Fagundas mencontohkan sebuah kisah di Nigeria pada 1970-an. Saat itu persediaan minyak negara menipis dan orang-orang di seluruh penjuru negara mengalami krisis, padahal kebutuhan untuk dipenuhi dengan syarat minyak olahan sudah menumpuk. Nyatanya, orang-orang tetap mau mengantre di penjualan minyak terdekat maupun pom bensin, terlepas dari kondisi bahwa sumber daya utama warga kala itu sedang tipis-tipisnya. Hal ini menunjukkan bahwa antrean yang teratur bukan monopoli dari masyarakat Anglo-American saja.
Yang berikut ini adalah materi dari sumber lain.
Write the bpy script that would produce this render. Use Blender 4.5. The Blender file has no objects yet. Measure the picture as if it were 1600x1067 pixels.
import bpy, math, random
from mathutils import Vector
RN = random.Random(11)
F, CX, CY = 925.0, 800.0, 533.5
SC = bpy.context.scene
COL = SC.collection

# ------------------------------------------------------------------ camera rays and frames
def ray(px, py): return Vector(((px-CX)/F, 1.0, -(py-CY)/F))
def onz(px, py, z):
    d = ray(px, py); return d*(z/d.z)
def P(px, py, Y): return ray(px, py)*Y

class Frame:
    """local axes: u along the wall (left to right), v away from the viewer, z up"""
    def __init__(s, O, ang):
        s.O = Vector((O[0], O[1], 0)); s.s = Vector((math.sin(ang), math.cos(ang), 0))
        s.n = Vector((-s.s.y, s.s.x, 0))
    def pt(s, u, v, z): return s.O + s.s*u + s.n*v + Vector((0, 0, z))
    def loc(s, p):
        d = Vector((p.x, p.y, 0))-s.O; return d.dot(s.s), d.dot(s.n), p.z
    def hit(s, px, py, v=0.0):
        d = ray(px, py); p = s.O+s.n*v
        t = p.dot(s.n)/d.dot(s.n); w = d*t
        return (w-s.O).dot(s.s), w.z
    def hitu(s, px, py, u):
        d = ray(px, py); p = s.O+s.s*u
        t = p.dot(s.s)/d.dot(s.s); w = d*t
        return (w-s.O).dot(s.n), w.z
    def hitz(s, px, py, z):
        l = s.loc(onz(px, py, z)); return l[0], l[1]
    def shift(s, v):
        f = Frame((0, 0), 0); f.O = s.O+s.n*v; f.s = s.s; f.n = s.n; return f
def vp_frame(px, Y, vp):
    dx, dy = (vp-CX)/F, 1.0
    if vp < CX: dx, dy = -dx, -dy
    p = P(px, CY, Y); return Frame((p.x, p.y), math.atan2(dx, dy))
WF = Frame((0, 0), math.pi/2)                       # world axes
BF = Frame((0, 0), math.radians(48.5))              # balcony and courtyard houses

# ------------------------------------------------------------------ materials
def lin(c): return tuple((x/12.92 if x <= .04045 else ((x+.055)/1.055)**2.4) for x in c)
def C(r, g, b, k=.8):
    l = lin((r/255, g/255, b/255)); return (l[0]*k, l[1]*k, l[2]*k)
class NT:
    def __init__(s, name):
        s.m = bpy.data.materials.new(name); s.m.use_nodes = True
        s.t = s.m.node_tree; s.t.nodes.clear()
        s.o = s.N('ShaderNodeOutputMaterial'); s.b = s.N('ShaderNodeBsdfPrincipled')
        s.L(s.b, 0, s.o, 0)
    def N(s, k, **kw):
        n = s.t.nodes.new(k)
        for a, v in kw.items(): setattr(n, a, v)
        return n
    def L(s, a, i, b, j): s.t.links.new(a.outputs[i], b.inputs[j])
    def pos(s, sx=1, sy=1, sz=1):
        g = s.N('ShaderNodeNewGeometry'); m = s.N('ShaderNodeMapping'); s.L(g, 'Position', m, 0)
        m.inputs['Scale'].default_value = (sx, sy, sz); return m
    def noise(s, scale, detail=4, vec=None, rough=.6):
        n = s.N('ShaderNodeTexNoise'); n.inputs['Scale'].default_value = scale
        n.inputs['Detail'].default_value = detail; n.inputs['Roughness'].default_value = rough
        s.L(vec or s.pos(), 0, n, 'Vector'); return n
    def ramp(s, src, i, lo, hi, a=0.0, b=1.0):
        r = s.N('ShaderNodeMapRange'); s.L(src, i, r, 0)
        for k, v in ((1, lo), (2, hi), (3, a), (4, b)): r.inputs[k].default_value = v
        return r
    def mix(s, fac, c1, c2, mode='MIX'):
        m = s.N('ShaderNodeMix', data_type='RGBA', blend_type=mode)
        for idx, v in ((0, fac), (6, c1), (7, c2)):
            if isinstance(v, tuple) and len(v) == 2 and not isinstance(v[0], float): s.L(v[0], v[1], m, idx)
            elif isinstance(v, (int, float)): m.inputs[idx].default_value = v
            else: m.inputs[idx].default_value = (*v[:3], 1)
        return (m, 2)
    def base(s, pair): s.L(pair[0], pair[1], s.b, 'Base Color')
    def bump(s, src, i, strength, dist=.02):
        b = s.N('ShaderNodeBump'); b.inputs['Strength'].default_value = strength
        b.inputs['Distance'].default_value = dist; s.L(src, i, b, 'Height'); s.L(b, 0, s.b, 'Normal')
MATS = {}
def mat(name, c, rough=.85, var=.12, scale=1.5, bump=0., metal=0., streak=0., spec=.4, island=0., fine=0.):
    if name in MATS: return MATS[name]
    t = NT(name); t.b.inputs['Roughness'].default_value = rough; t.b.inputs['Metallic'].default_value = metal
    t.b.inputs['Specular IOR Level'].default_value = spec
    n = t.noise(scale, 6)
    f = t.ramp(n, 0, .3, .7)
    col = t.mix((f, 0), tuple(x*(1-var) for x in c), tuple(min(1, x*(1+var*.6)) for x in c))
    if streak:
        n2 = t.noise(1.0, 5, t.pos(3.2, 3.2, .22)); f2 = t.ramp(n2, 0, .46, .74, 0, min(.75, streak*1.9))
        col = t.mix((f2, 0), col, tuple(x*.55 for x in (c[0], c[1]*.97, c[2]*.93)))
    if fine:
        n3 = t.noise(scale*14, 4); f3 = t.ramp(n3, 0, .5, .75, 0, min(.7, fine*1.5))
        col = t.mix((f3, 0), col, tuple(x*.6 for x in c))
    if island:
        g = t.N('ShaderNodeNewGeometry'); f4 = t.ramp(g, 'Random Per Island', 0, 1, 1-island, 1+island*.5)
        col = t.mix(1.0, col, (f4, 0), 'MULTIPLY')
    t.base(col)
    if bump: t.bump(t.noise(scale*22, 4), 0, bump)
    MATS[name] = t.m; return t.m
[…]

Luke Treglown dari University College London berkata pada BBC Internasional bahwa ia sepakat dengan betapa sensitifnya orang-orang pada penegakan prinsip keadilan dalam mengantre. Dikutip dari Tirto, sikap individualistik di Eropa atau Amerika justru menjadi pendorong utama kesadaran individu untuk untuk diperlakukan setara bahkan di depan kasir sekalipun. India memiliki masalah yang masih akut soal antrean sebab masih tingginya budaya memamerkan kasta—meski generasi kekinian telah sedikit demi sedikit memperbaikinya. Kondisi lebih parah lagi terjadi di Cina dimana orang-orangnya terkenal beringas untuk mendapatkan makanan di bufet hotel atau tempat lain.

Sebagai pembanding, di Jakarta misalnya, mengacu pada penelitian Maria Astrid Susanti dari Fakultas Psikologi Universitas Indonesia yang bertajuk “Urban Civility: Train Commuters’ Queueing Behaviour in Jakarta” (2017), perilaku tidak sopan yang banyak dilihat dalam antrean adalah berdiri di antrean tetapi tidak mulai dari antrean asli. Selain itu, ditemukan juga perilaku memotong antrean. Dalam angka, dari penelitian yang dilakukan selama satu jam pada satu antrian loket di Stasiun Manggarai Jakarta, menunjukkan 11 dari 104 peserta antrean atau 11.6% dari antrian menunjukkan perilaku tidak sopan.

Penelitian ini mungkin masih mengungkap bagian kecil dari budaya antre kita. Tapi yang jelas, bukan hal mudah untuk membiasakan diri mengantre. Apalagi banyak orang bilang kalau mengantre adalah tolok ukur keraturan masyarakat.

Oleh karena ini, jadilah seperti Nicholas Saputra!